Scripts that build scenes:
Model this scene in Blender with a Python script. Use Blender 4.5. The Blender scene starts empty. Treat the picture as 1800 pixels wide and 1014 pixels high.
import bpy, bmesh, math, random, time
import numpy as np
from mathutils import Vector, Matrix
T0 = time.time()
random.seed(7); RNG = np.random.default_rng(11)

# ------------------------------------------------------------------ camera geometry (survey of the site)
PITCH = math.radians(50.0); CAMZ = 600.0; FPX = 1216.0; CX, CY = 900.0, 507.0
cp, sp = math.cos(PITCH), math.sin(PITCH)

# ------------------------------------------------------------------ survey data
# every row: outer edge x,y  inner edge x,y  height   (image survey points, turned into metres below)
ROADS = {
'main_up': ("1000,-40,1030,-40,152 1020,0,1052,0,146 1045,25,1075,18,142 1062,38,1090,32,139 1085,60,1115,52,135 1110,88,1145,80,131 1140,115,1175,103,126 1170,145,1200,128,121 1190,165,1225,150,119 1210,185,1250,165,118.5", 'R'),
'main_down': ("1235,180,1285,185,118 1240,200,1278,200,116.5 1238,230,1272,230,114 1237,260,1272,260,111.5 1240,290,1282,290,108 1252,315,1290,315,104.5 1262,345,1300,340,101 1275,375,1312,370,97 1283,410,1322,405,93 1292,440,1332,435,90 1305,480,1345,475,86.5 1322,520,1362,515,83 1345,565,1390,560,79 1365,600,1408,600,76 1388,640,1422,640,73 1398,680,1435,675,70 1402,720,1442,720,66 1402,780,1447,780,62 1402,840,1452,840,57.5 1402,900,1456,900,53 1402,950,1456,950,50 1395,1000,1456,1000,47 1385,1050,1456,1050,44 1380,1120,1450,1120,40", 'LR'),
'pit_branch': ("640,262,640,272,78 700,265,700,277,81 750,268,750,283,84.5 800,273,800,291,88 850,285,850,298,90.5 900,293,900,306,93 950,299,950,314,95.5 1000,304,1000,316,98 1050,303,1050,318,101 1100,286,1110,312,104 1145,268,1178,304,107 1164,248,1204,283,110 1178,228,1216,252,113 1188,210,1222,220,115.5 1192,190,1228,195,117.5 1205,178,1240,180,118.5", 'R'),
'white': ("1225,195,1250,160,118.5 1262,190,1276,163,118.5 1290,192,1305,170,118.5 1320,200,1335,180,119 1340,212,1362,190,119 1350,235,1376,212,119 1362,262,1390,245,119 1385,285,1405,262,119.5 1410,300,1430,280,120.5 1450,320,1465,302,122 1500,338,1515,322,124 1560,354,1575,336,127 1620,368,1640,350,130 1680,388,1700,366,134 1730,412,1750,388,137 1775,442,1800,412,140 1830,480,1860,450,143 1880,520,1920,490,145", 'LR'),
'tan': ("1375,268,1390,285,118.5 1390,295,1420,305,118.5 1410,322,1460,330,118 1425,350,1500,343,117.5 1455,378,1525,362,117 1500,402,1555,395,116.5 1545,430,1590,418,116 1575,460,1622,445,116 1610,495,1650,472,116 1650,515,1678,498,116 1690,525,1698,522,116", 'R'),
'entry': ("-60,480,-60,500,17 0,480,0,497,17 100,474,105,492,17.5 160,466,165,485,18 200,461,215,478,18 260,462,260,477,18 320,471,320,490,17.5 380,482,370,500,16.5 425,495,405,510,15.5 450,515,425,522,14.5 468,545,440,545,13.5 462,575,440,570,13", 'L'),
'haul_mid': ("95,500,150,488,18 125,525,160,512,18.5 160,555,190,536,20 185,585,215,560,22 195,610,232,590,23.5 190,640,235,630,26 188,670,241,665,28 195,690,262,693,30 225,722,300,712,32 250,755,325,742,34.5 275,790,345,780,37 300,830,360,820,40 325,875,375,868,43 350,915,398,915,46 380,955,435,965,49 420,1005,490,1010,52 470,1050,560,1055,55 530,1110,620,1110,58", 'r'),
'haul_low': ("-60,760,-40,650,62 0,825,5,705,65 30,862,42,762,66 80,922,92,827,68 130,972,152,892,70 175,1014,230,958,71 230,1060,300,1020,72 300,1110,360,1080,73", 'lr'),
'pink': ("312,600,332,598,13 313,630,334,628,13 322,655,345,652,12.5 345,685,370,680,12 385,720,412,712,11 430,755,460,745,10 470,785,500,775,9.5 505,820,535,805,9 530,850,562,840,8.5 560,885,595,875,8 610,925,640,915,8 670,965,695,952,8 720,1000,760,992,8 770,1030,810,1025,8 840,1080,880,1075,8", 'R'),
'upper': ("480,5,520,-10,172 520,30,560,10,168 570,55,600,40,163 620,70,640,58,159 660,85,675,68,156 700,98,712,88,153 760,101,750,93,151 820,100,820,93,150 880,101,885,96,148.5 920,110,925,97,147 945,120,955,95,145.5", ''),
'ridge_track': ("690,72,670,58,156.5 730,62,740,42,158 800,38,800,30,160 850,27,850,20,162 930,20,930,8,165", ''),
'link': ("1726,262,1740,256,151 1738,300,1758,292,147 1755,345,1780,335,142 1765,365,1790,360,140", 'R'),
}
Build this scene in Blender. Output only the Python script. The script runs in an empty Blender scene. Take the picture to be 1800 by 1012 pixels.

Challenge:
All lines of the data above that include the word "empty" must be shown.

Complete response:
Model this scene in Blender with a Python script. Use Blender 4.5. The Blender scene starts empty. Treat the picture as 1800 pixels wide and 1014 pixels high.
Build this scene in Blender. Output only the Python script. The script runs in an empty Blender scene. Take the picture to be 1800 by 1012 pixels.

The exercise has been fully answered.